From Confusion to Conclusion: How to Write Proof Arguments
Coordinators: Kimberly Powell & Harold Henderson, CG, with instructors Melissa A. Johnson, CG, William M. Litchman, Ph.D., Karen Stanbary, CG, and a cameo appearance by Karen Mauer Jones, CG, FGBS

When the research is over, what next? How do genealogists transform the three-dimensional complexity of evidence into a coherent, understandable, written proof argument? This hands-on course will feature a variety of strategies, tools and techniques for making data understandable in written form, as well as lectures and case studies from a diverse group of published authors demonstrating their strategies and methods for moving from disorganized evidence to a well structured, convincing proof argument. Since good writing requires practice, this course will include pre-class writing and reading, as well as a number of short homework assignments and in-class exercises designed to help enhance your learning. We want you to go home feeling confident that you can do this on your own!

Because this line-up is so solid, class space is going to go fast. If you want in, you need to be ready to go when registration opens Wednesday, February 22, at noon Eastern, 11 a.m. Central, 10 a.m. Mountain and 9 a.m. Pacific.

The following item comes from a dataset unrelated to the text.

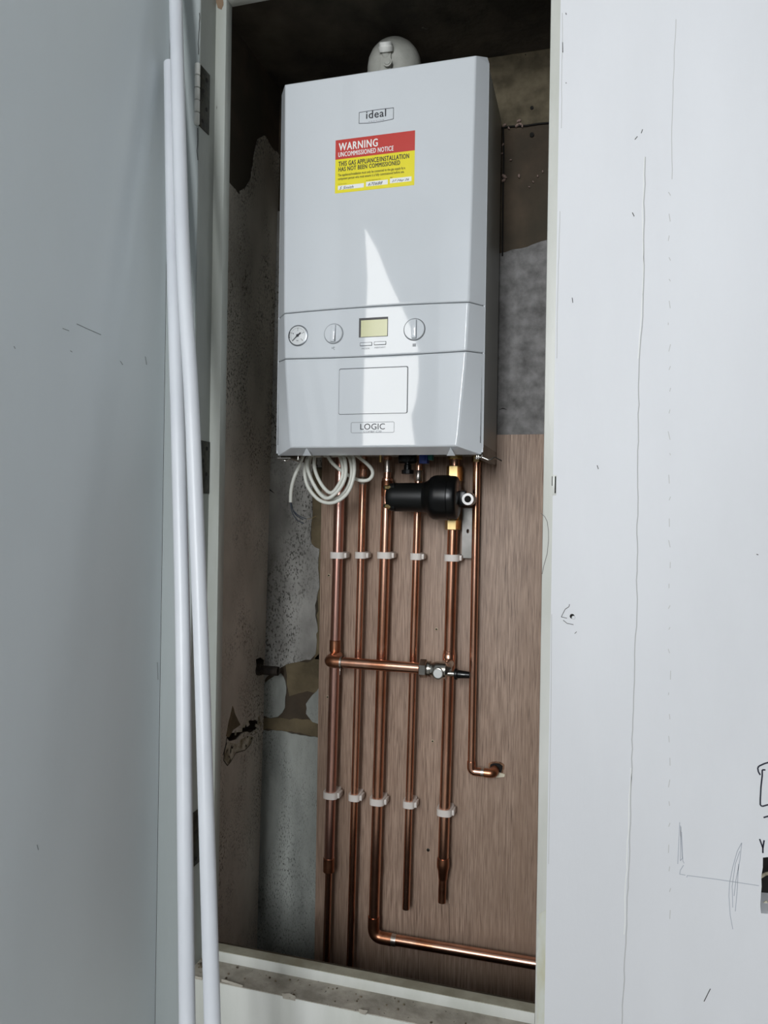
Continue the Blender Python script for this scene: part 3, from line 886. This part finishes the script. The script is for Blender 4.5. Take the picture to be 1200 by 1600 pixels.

There are registration instructions on the website that you’re going to want to read through in advance so you can be ready to go when registration opens. But because a countdown timer has been installed on the registration page for this June week which will go automatically at the “zero hour” to the registration management system you won’t have to watch the clock, hit refresh, or otherwise fear that you will miss the “opening bell.”

Next week’s registration is only for the six courses to be offered at LaRoche College in June. And there will be more to come in July!

Good luck getting into the course you want!